Trapper, what you're talking about is slightly different. Smartphones, especially iPhones, usually have a password/pin/bio-metric lock (your face, your fingerprint). The data on your phone is encrypted and cannot be read or accessed unless you put in the password/pin/fingerprint/etc. The shooter in the attack in question died, so obviously he cannot provide the info. If this was, say, a laptop, the FBI could just take out the hard drive and read it (since passwords to computers is usually to turn them on and data on them is usually not encrypted). Apple, as the creators of the encryption, has the ability to de-encrpyt it. But they chose not to, because once you make a master key....well, someone can get a hold of it, and open every lock. I do not like Apple at all and I honestly believe they did the right thing here.
The original question was about a photographer's camera, which is going to be an slr (d or otherwise).
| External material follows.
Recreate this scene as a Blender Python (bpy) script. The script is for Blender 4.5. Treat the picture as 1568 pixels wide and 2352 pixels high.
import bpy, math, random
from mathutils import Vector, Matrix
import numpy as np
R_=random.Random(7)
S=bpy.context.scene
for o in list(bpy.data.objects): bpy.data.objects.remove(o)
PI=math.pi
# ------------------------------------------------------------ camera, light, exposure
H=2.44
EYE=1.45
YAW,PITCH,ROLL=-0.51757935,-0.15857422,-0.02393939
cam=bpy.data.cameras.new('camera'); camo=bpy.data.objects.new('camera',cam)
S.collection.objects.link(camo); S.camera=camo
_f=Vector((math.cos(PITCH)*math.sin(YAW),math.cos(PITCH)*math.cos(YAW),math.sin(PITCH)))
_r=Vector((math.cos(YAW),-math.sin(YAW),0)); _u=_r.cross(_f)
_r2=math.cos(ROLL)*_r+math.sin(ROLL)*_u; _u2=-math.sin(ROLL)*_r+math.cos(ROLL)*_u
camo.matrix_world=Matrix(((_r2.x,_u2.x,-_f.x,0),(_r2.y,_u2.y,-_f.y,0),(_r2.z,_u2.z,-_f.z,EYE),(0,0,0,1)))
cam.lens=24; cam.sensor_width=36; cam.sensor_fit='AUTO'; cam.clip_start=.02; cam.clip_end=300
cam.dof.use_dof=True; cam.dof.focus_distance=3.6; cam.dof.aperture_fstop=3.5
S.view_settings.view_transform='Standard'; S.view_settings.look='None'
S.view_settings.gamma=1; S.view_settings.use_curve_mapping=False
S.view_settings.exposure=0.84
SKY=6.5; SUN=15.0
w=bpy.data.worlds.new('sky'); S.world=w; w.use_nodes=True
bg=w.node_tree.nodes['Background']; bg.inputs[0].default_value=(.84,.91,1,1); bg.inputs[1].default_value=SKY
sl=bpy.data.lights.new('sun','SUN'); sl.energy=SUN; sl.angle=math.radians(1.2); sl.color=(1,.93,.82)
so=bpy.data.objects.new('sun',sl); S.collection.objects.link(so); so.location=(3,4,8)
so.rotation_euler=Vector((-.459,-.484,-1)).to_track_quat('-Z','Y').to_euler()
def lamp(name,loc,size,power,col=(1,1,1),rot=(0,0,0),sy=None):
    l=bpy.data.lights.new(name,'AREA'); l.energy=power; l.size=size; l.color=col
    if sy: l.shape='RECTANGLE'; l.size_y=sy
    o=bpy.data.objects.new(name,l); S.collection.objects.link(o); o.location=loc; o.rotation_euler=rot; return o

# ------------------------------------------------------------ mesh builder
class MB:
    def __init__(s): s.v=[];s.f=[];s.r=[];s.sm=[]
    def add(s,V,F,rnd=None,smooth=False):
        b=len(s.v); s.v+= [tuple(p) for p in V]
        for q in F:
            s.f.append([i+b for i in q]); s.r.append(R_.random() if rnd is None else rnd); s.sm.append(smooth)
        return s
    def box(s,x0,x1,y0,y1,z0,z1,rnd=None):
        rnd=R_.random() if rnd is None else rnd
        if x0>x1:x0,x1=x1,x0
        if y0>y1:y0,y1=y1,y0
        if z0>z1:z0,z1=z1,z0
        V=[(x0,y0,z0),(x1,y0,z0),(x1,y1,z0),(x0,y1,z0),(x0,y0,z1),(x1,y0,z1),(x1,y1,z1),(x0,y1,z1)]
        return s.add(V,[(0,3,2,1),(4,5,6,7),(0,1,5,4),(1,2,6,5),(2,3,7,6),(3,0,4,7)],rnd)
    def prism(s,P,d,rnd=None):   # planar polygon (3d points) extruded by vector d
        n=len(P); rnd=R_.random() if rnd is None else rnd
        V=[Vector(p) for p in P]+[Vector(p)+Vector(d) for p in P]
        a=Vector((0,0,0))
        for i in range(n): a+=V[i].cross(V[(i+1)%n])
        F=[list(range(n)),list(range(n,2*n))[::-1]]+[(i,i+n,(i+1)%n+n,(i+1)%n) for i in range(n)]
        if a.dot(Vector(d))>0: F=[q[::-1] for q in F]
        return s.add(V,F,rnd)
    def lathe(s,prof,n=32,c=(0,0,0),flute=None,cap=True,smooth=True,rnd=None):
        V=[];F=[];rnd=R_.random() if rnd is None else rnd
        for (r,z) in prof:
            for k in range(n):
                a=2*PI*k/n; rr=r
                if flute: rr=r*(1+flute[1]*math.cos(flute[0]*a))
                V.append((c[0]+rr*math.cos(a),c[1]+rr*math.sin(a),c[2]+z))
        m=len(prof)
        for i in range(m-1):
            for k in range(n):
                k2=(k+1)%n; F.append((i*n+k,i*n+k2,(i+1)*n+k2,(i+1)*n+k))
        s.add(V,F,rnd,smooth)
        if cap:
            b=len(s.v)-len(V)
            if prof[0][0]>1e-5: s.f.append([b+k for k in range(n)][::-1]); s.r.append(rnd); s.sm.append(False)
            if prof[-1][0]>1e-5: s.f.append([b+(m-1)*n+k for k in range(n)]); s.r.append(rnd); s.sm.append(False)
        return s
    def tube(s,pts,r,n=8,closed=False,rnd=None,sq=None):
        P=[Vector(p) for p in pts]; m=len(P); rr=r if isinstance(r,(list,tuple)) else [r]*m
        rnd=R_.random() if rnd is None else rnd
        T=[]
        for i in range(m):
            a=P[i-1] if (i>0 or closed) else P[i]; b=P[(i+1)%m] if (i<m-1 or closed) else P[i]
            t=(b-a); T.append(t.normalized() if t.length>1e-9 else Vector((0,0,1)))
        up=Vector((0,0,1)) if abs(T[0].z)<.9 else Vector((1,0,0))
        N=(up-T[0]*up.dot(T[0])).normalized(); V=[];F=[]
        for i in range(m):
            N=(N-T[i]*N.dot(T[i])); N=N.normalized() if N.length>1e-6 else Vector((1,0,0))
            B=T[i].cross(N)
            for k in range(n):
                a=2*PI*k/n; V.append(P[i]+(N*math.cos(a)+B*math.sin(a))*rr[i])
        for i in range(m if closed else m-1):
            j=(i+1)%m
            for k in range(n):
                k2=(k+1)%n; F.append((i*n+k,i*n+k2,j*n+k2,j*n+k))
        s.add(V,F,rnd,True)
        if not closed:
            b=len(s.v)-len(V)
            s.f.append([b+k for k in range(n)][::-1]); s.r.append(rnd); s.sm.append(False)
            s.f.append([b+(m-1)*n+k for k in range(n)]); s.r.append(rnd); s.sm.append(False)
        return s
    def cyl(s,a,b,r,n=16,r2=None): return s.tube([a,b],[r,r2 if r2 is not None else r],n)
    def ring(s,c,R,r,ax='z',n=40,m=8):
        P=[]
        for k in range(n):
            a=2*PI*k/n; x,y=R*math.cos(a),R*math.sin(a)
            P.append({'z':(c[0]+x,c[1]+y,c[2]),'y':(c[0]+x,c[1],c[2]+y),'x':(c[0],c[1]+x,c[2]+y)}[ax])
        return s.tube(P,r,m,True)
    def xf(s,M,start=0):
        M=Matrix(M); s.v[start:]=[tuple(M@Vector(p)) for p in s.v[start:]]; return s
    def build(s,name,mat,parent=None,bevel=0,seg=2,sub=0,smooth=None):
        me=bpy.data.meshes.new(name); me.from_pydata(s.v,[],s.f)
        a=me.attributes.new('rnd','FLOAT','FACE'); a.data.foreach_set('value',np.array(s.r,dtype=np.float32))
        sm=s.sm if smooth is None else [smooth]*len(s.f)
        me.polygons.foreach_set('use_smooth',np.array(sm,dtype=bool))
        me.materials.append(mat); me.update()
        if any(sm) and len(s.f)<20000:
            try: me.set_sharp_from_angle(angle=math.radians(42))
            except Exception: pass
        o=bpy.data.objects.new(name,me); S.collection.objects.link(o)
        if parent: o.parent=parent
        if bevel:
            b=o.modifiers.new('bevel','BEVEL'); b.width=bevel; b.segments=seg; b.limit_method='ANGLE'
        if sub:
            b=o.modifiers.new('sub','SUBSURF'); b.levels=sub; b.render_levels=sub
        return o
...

There are some dslrs that have on-device encryption (so it encrypts the pictures and then writes it onto the SD card/flash storage), but they have been compromised, so the feds can get to it. Even if the camera had some sort of password to turn it on, it doesn't stop the cops from opening the camera up, taking the sd card out and then sticking it into a computer to read. And if it's a film camera, well, nothing's stopping them from opening it up and developing the film themselves.
What you're talking about is ONLY going to be relevant if the "photographer" in question is going to be using an iPhone, but at that point it's probably not a professional photographer/journalist, but a private citizen. In journalism school we're taught media law so not only do we not get into hot water, we can make sure that the cops can't access our stuff, either. There are some specific laws/cases that are relevant to journalists knowing something that can't be obtained elsewhere, but if this is a regular photographer (like a wedding photographer or for models or ads or something) then those won't apply.